The Mercury (Pottstown, PA)

LET THE OPPONENTS DO YOUR DIRTY WORK

- By Phillip Alder

There are some suit combinatio­ns that you would prefer not to have to play yourself. In these cases, try to force an opponent to lead the suit for you.

West opens with a low diamond against your four-spade contract. How would you try to get them to help you find the heart queen?

East began with a textbook preemptive opening. South wanted to take a stronger action than a simple jump to four spades, but as North was a passed hand, South decided to hope that there wasn’t a slam in their cards. West understand­ably let the adverse vulnerabil­ity dissuade him from sacrificin­g, though five diamonds doubled would have cost only 200 points.

Against this declarer, West was right to pass over four spades. South ruffed the diamond lead, drew trumps, cashed the heart ace and ran the heart jack. The finesse lost to the queen, and East promptly switched to the club jack, collecting three tricks in that suit to defeat the contract.

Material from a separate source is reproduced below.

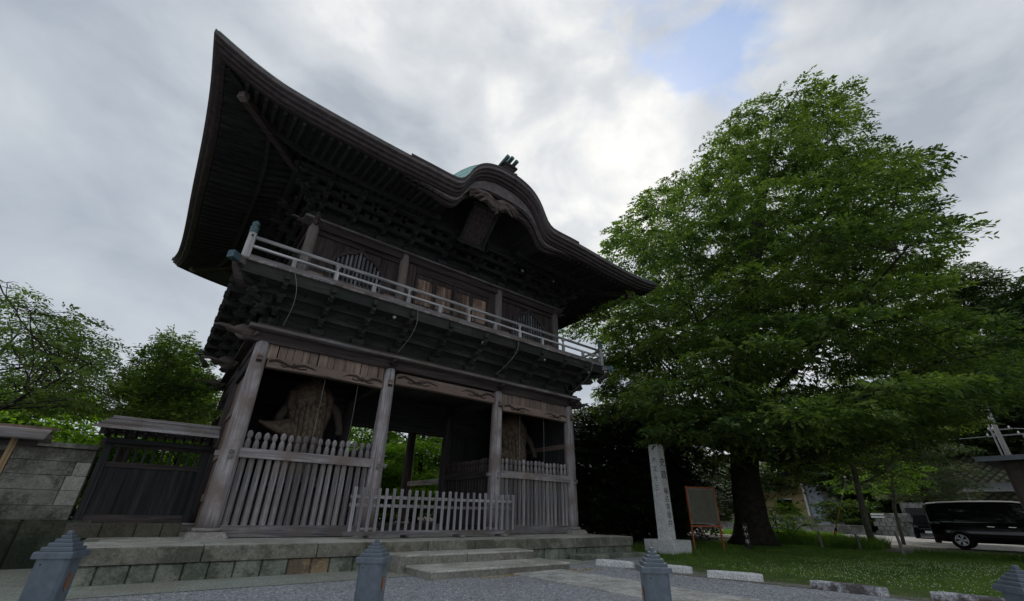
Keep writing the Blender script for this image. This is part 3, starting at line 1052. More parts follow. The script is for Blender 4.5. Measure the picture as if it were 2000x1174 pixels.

Declarer played badly. True, West was more likely than East to have the heart queen, but South didn’t need to guess. After ruffing the first diamond lead, declarer should have played a spade to the dummy, ruffed a diamond, returned to dummy with another spade and ruffed the diamond jack. Then South could have cast adrift with a club.

The defenders take three tricks in the suit, but what then? If West leads a heart, the guess evaporates. If he leads a minor-suit card, declarer ruffs in the dummy and sluffs his heart loser. In both cases, South is furnished with his 10th trick.